Inverse Q-Learning Done Right: Offline Imitation Learning in $Q^π$-Realizable MDPs
Antoine Moulin, Gergely Neu, Luca Viano
TL;DR
This work tackles offline imitation learning by dropping the common expert realizability assumption and instead leveraging a structural property: linear $Q^\pi$-realizable MDPs. It introduces SPOIL, a primal-dual saddle-point algorithm whose actor-critic updates enable efficient learning from expert data without interacting with the environment. In the linear case, SPOIL achieves an $\varepsilon$-accurate match to the expert with $\mathcal{O}(\varepsilon^{-2})$ samples, independent of the expert class, while extending to general (nonlinear) function approximation yields $\mathcal{O}(\varepsilon^{-4})$ sample complexity due to higher class capacity. Empirical results on both synthetic and continuous-state benchmarks show SPOIL is competitive with state-of-the-art offline IL methods and can surpass behavioral cloning, highlighting the practical viability of exploiting environment structure for imitation learning.
Abstract
We study the problem of offline imitation learning in Markov decision processes (MDPs), where the goal is to learn a well-performing policy given a dataset of state-action pairs generated by an expert policy. Complementing a recent line of work on this topic that assumes the expert belongs to a tractable class of known policies, we approach this problem from a new angle and leverage a different type of structural assumption about the environment. Specifically, for the class of linear $Q^π$-realizable MDPs, we introduce a new algorithm called saddle-point offline imitation learning (\SPOIL), which is guaranteed to match the performance of any expert up to an additive error $\varepsilon$ with access to $\mathcal{O}(\varepsilon^{-2})$ samples.
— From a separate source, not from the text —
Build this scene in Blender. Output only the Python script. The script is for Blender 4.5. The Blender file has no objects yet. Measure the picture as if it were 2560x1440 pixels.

Moreover, we extend this result to possibly non-linear $Q^π$-realizable MDPs at the cost of a worse sample complexity of order $\mathcal{O}(\varepsilon^{-4})$. Finally, our analysis suggests a new loss function for training critic networks from expert data in deep imitation learning. Empirical evaluations on standard benchmarks demonstrate that the neural net implementation of \SPOIL is superior to behavior cloning and competitive with state-of-the-art algorithms.